## Task statement
Exactly repeat the material, dropping every picture from the copy.

=======

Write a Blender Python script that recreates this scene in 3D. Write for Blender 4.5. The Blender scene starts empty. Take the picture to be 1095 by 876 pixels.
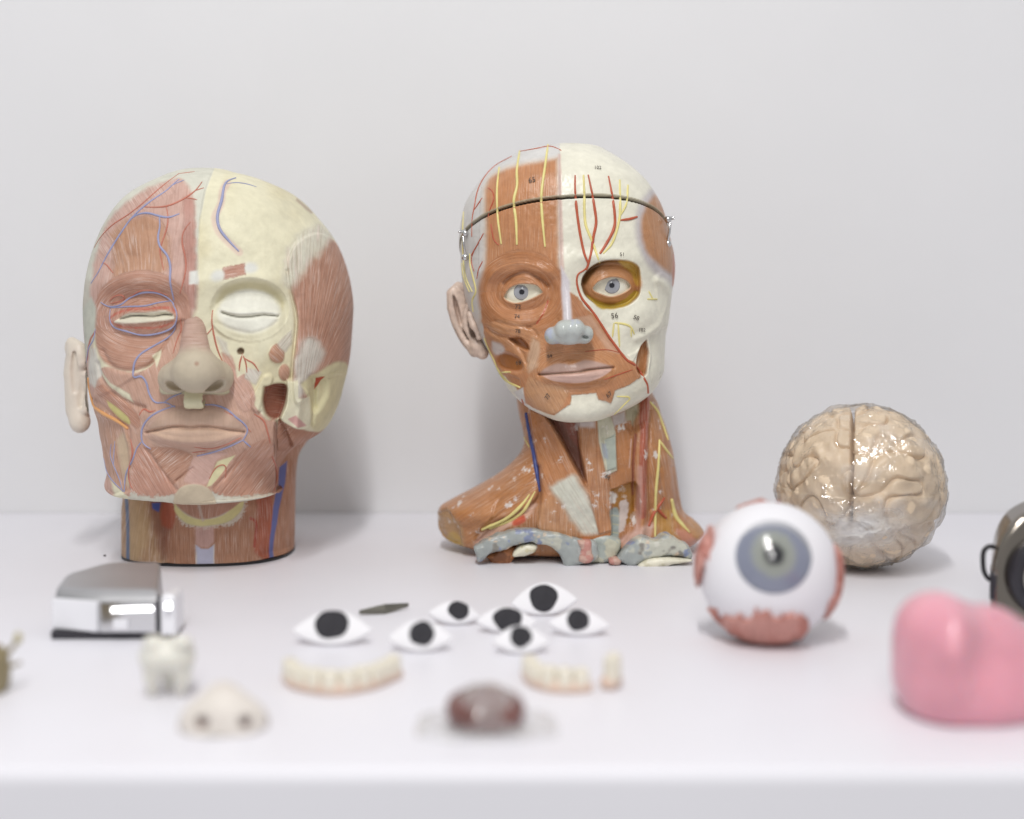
import bpy, math, random
import numpy as np
from mathutils import Vector, Matrix
from mathutils.bvhtree import BVHTree

random.seed(4)
rng = np.random.default_rng(7)
scene = bpy.context.scene
COL = scene.collection

# ------------------------------------------------------------------ measuring frame
F, CX, CY, H = 1520.8, 547.5, 438.0, 0.231       # 50 mm lens on 36 mm film, 1095 x 876 measuring sheet
TH = math.atan((438 - 300) / F)
CT, ST = math.cos(TH), math.sin(TH)

def at(px, py, d):
    """world point at depth d (metres from the camera's foot) for a measured sheet position"""
    px, py, d = np.broadcast_arrays(np.asarray(px, float), np.asarray(py, float), np.asarray(d, float))
    u = (px - CX) / F
    v = (CY - py) / F
    t = d / (CT + v * ST)
    return np.stack([u * t, d, H + (v * CT - ST) * t], -1)

def proj(P):
    x, y, z = P[..., 0], P[..., 1], P[..., 2] - H
    dep = y * CT - z * ST
    up = y * ST + z * CT
    return CX + F * x / dep, CY - F * up / dep

def gnd(px, py, z=0.0):
    v = (CY - py) / F
    t = (z - H) / (v * CT - ST)
    return np.array([(px - CX) / F * t, (CT + v * ST) * t, z])

def S(px, d):
    return px * d / F

# ------------------------------------------------------------------ small maths
def lin(h):
    if isinstance(h, (tuple, list, np.ndarray)):
        c = np.array(h[:3], float) / 255.0
    else:
        c = np.array([int(h[i:i + 2], 16) for i in (1, 3, 5)]) / 255.0
    return np.where(c <= 0.04045, c / 12.92, ((c + 0.055) / 1.055) ** 2.4)

def sstep(a, b, x):
    t = np.clip((x - a) / (b - a), 0, 1)
    return t * t * (3 - 2 * t)

def _h2(i, j, s):
    n = (i.astype(np.int64) * 374761393 + j.astype(np.int64) * 668265263 + s * 1442695041) & 0x7fffffff
    n = (n ^ (n >> 13)) * 1274126177 & 0x7fffffff
    n = (n ^ (n >> 16)) & 0xffff
    return n / 65535.0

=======

## Solved problem
Write a Blender Python script that recreates this scene in 3D. Write for Blender 4.5. The Blender scene starts empty. Take the picture to be 1095 by 876 pixels.
import bpy, math, random
import numpy as np
from mathutils import Vector, Matrix
from mathutils.bvhtree import BVHTree

random.seed(4)
rng = np.random.default_rng(7)
scene = bpy.context.scene
COL = scene.collection

# ------------------------------------------------------------------ measuring frame
F, CX, CY, H = 1520.8, 547.5, 438.0, 0.231       # 50 mm lens on 36 mm film, 1095 x 876 measuring sheet
TH = math.atan((438 - 300) / F)
CT, ST = math.cos(TH), math.sin(TH)

def at(px, py, d):
    """world point at depth d (metres from the camera's foot) for a measured sheet position"""
    px, py, d = np.broadcast_arrays(np.asarray(px, float), np.asarray(py, float), np.asarray(d, float))
    u = (px - CX) / F
    v = (CY - py) / F
    t = d / (CT + v * ST)
    return np.stack([u * t, d, H + (v * CT - ST) * t], -1)

def proj(P):
    x, y, z = P[..., 0], P[..., 1], P[..., 2] - H
    dep = y * CT - z * ST
    up = y * ST + z * CT
    return CX + F * x / dep, CY - F * up / dep

def gnd(px, py, z=0.0):
    v = (CY - py) / F
    t = (z - H) / (v * CT - ST)
    return np.array([(px - CX) / F * t, (CT + v * ST) * t, z])

def S(px, d):
    return px * d / F

# ------------------------------------------------------------------ small maths
def lin(h):
    if isinstance(h, (tuple, list, np.ndarray)):
        c = np.array(h[:3], float) / 255.0
    else:
        c = np.array([int(h[i:i + 2], 16) for i in (1, 3, 5)]) / 255.0
    return np.where(c <= 0.04045, c / 12.92, ((c + 0.055) / 1.055) ** 2.4)

def sstep(a, b, x):
    t = np.clip((x - a) / (b - a), 0, 1)
    return t * t * (3 - 2 * t)

def _h2(i, j, s):
    n = (i.astype(np.int64) * 374761393 + j.astype(np.int64) * 668265263 + s * 1442695041) & 0x7fffffff
    n = (n ^ (n >> 13)) * 1274126177 & 0x7fffffff
    n = (n ^ (n >> 16)) & 0xffff
    return n / 65535.0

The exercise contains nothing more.